SPIN: Synchronization Signal-Based Positioning Algorithm for IoT Nonterrestrial Networks
Vishnu Rajendran, Jiayin Chen, Lutz Lampe, Gus Vos, Serkan Dost
Abstract
Nonterrestrial networks (NTNs) complement the terrestrial cellular networks by extending coverage to the user equipments (UEs) located in unserved and underserved areas. One of the most critical problems faced by NTN UEs is the lack of uplink (UL) synchronization and the associated initial access failure resulting from the high Doppler frequency offset caused by satellite velocity. While NTN new radio (NR) UEs rely on the global navigation satellite system (GNSS) to resolve the UL synchronization problem, it is not always feasible for power-critical NTN Internet of Things (IoT) UEs. To this end, we design synchronization signal-based positioning in IoT NTNs (SPIN) which enables the IoT UEs to tackle the UL synchronization problem. SPIN estimates position and velocity of the UE using time difference of arrival (TDOA) and frequency difference of arrival (FDOA) measurements on the downlink synchronization signals.
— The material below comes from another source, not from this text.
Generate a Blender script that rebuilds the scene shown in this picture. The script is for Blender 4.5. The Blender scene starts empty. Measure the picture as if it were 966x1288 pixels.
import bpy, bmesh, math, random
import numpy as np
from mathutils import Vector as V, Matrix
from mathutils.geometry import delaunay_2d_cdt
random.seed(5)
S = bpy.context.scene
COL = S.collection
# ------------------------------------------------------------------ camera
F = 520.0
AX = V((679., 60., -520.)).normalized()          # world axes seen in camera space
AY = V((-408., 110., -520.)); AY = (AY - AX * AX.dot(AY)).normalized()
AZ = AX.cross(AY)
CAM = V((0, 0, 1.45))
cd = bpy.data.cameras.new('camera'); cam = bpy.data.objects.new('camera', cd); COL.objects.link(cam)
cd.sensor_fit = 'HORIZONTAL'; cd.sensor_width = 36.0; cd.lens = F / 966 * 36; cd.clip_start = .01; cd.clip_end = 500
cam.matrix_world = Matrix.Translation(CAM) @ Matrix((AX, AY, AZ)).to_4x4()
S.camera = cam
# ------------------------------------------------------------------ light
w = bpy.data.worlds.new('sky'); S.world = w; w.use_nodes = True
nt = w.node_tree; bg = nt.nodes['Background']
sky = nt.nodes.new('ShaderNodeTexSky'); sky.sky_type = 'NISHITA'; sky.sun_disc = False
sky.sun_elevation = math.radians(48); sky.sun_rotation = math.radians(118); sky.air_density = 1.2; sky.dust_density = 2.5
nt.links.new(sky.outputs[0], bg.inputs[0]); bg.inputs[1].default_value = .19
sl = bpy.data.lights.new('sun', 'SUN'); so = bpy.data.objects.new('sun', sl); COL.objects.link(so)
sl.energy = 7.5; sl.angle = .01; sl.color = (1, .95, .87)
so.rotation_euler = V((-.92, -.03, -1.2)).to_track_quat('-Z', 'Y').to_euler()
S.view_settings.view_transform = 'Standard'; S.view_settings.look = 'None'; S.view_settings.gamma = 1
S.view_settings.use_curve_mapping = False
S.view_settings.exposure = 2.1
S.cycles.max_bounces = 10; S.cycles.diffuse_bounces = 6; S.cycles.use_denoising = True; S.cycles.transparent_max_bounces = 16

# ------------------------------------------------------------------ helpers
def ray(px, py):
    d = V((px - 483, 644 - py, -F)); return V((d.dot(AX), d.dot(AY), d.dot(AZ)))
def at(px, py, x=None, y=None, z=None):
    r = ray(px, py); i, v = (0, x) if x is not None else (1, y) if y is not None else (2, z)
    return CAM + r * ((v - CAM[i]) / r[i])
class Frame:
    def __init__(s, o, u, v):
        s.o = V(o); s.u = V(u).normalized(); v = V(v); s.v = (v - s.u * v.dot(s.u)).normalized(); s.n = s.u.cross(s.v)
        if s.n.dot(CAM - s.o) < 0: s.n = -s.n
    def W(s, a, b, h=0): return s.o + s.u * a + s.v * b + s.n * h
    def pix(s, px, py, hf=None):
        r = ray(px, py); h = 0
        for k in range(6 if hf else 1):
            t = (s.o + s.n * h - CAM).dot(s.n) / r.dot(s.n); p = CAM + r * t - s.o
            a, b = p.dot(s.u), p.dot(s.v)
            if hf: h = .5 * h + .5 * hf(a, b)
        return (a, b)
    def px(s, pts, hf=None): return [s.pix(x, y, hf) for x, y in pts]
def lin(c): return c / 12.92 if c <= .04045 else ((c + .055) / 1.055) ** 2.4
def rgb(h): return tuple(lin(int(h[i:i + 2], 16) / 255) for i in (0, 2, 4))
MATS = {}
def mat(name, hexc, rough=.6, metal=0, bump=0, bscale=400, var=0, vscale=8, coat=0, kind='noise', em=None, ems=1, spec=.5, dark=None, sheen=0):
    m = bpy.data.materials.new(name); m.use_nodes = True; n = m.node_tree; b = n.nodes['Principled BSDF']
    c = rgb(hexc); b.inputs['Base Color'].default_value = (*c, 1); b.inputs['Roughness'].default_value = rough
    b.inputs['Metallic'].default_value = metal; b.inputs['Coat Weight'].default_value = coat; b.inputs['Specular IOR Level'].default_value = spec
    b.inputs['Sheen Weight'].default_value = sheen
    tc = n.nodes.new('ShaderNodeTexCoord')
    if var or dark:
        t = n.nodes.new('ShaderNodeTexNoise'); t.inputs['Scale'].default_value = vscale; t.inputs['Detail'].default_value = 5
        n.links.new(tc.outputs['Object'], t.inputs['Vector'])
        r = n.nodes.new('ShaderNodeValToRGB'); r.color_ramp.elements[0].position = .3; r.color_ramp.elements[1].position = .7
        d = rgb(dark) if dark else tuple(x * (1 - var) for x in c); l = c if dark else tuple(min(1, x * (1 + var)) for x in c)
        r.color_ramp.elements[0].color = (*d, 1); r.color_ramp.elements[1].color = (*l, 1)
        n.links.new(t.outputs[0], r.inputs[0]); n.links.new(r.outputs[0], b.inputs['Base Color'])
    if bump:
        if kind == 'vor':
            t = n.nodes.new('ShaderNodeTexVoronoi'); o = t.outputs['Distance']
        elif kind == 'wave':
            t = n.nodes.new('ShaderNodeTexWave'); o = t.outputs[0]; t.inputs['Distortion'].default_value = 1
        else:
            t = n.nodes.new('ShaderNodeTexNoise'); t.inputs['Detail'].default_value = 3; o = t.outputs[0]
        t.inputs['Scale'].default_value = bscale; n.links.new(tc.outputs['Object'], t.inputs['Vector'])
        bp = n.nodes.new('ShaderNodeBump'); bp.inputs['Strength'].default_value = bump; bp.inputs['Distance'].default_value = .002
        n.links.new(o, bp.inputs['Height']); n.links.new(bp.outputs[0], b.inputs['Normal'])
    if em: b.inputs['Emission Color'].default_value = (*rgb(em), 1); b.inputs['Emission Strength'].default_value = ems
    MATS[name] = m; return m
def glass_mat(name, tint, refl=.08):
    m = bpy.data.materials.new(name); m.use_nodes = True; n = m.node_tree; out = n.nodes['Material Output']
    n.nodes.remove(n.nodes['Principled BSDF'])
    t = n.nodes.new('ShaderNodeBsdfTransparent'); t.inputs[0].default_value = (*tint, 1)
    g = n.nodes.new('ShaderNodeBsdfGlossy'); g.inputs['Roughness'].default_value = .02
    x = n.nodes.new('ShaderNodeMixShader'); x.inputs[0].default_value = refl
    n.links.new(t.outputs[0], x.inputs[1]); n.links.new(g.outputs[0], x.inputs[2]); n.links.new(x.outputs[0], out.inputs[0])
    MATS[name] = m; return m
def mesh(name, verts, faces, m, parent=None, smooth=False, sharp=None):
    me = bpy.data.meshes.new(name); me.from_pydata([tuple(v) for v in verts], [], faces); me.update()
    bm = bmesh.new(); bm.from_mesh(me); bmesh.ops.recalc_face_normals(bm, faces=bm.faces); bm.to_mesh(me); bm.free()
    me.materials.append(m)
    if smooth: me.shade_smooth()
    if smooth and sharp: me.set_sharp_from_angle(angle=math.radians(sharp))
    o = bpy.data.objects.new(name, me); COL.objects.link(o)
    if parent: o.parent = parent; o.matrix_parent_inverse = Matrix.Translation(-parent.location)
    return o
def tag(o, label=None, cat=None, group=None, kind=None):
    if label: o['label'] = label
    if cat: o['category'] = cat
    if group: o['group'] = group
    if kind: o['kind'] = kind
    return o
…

Consequently, the UEs can use the position and velocity estimates to compute and compensate for the residual time and frequency offsets, thereby successfully synchronizing to the NTN UL. We conduct physical layer and system-level simulations to show the effectiveness of our solution. SPIN positioning accuracy achieves the Cramér-Rao lower bound and meets the target accuracy required for UL synchronization. We also compare the battery life of an NTN IoT UE which uses SPIN for UL synchronization with that of a UE using GNSS-based solution. Our numerical results show that SPIN has significant battery life savings over GNSS-based solution while also maintaining a low computational complexity.